5 thoughts on - Kernel Memory Accounting

  • First – why in the world would you want to disable kernel memory accounting? I don’t think that is even possible (despite not being a kernel programmer myself) because the kernel must needs account for every bit of real and virtual memory in the system in order to do its job.

    Second – the first note in the doc to which you refer says that it is hopelessly out of date and further down it indicates it refers to 2.6
    kernels and we are now at 4.9.

    So now my question boils down to – what is it that you are trying to do that makes you think you have to disable kernel memory accounting?

  • I have 3.10 kernel. I am running some data processing job, need to first copy big (>5 GB) input files. The jobs were killed, because the system thought I used 5 GB memory from the file copying.

    On Fri, Mar 10, 2017 at 3:04 PM, David Both

  • Well, that is exactly what it is supposed to do. The easy way to fix this is add more memory. A wildly impractical attempt to turn off memory accounting will result in a really borked system that will suck up all your time trying to recompile the kernel to make it work. Don’t even go down that road.

    Memory is very cheap these days. Your time is one of the most valuable commodities on the planet.

    And oh, by the way – are you sure it is RAM you ran out of and not hard drive space?

    So my questions now become –

    How much RAM do you have?

    How much swap space?

    What error message did you get?

    Are you using something like top, htop, iotop, or glances to monitor your system and discover the root cause of this problem.

    Do you have SAR installed and enabled? You would also need to set the granularity for 1 minute instead of the default 10.

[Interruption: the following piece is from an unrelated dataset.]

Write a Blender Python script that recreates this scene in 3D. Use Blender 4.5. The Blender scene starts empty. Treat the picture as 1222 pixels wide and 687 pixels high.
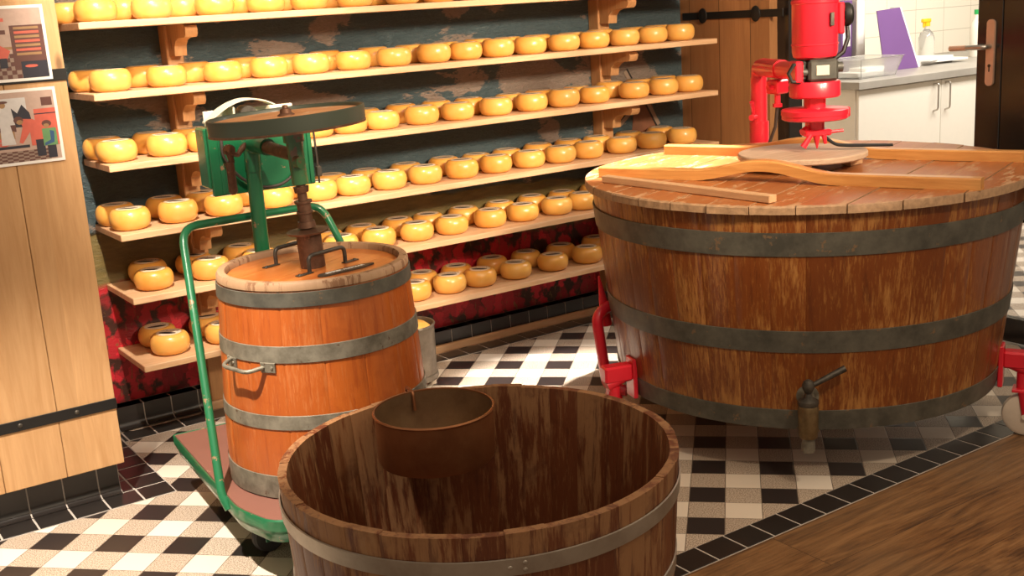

    What does SAR tell you?

    From where (what device or medium) are you copying the data from and to?

    But no matter how many questions you answer, my response will probably still be the same – get more RAM. Or at least more of the limiting resource -and that does sound like RAM right now.

  • If you’re using ‘cp’ you probably aren’t using 5G of RAM. That’s not how ‘cp’ works. Actual errors might be helpful here.

    If you are running batch processing and don’t want the OOM Killer to ever get involved, the cgroup memory accounting features actually let you turn it off with memory.oom_control=1 in the cgroup. You can also turn off the heuristic overcommit memory manager (see https://www.kernel.org/doc/Documentation/vm/overcommit-accounting for details) but I suggest figuring out your problem with copying files first.


    Jonathan Billings

  • Thank you! With ‘cp’ the job was killed. There was error message:
    Mar 10 09:50:04 kernel: SLUB: Unable to allocate memory on node -1
    (gfp=0x8020)
    Mar 10 09:50:04 kernel: cache: kmalloc-64(5:step_0), object size: 64, buffer size: 64, default order: 0, min order: 0
    Mar 10 09:50:04 kernel: node 0: slabs: 4, objs: 256, free: 0
    Mar 10 09:50:04 kernel: node 1: slabs: 0, objs: 0, free: 0

    When I replaced the cp command with ‘dd bs=4M iflag=direct oflag=direct
    …’, the file copying ran happily to completion.